Joyce Glasser reviews Urban Hymn (September 23, 2016)
Fifteen minutes into Urban Hymn, a low-budget, troubled-teens-in-care film, and I was still not sure it would rise above the stereotypes and maudlin subject matter. The signs were not promising. The scriptwriter, Nick Moorcroft, who wrote the easily forgettable Burke & Hare and the ‘popular’ but painful St Trinions, would surely struggle to portray out-of-control girls seriously or sensitively. But if Scottish director Michael Caton-Jones is best known for Memphis Belle and Rob Roy, he garnered praise for This Boys’ Life a moving, biographical portrait of an abused boy. Fortunately, Urban Hymn the story of two girls in the care system and the grieving mother who tries to save them definitely grows on you.
The prologue is set during the 2011 London riots when Jamie Harrison (Letitia Wright), an attractive black teenager, and Leanne Dixon (Isabella Laughland) are high on looting and whatever substances are on offer. Both girls suffer from Destructive Detachment Disorder, and channel their own abuse and neglect into self-destructive behavior and destroying the lives of ordinary, hard working people. The next time we see the girls they are in a care home, or sneaking out of it for some nightlife. While Jamie sings to the music, Leanne goes off for sex with the boy she believes cares about her.
Kate Linton (Shirley Henderson) lives with her husband David (Steven Mackintosh) in a large, comfortable house with a big garden in Richmond, but they are not the happy socialites you might expect. Both are grieving from the death of their son, and the ways in which each channels the grief risks driving a wedge between them. Kate has given up her job to work at Abby House, a depressing, Council-run care home where the rewards are few and the risks (including assault and middle-of-the-night calls from police stations) are many. Ian Hart plays the cynical head of the care home who does not believe Kate has what it takes for the job, and questions her methods when it comes to Jamie. The inseparable friends Jamie and Leanne do indeed challenge and torment Kate, but she stoically perseveres until she finds a way to reach through Jamie’s protective armor.
Kate sings in a choir, and when she invites Jamie along to listen, it is the first step in connecting to the young woman. The second important step, which introduces a bit of contrivance, is Kate’s confession that she understands Jamie’s grief over her late mother, as she has lost a son. We later learn that her son was murdered by thugs in an unprovoked, random attack, and that Kate is still inconsolable.
When Jamie auditions for the choir and is accepted, it is the first time she has been accepted into any worthwhile group. She is required to show up sober and on time every week, another first for the girl. Gradually, a scholarship at a prestigious music college and even the offer of a record deal secure Jamie’s commitment to a different life.

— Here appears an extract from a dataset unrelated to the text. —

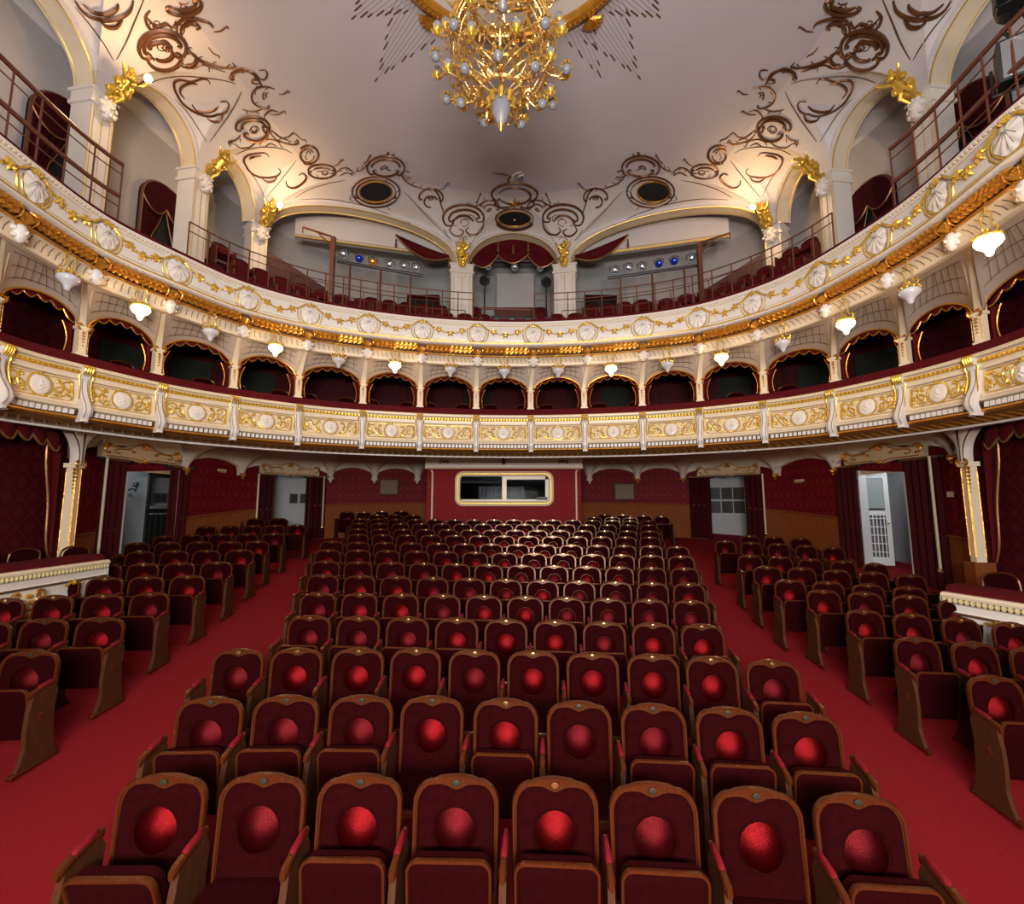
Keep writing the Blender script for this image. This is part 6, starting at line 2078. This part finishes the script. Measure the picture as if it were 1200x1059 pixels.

Psychologically damaged Leanne can only measure Jamie’s success in personal terms, as a betrayal of their friendship and manipulates Jamie so that the two end up back behind bars with a 12 month sentence.
There, Jamie is visited by Billy Bragg (playing himself) whose Jail Guitar Doors charity provides guitars and instruction for interested inmates. The guitar becomes Jamie’s salvation and when a gang of hardened girls steal the guitar, it is Leanne who forcefully retrieves it and returns it to Jamie. But this is not enough to save their friendship. When Jamie leaves prison (Kate is waiting for her) and finds her career, and a flat of her own, are still on track, Leanne’s fear of losing her only friend turns to fury.
A plot in which a mother whose young son was the victim of a random teenage assault devotes her life to helping such thugs go down another road might sound too contrived, but in fact, in Urban Hymn it seems natural and Henderson ensures that we understand and believe in Kate’s motives. Regularly we read in the papers about another senselessly murdered teenager and occasionally we read of a bereaved parent setting up a charity to ensure their child has not died in vain.
If the well-researched psychological and procedural angles are nearly accurate enough to classify the film as a docu-drama, the weak point is Jamie’s singing. While Wright and Laughland give excellent performances (Laughland’s performance is remarkable), Wright would not have make it past the X-Factor judges. This is important as Jamie’s low self-esteem causes her to believe that she has been admitted into the choir because of Kate and not on her own merit. Though hardly the intention of the filmmakers, Jamie’s unimpressive audition leads us to the same conclusion.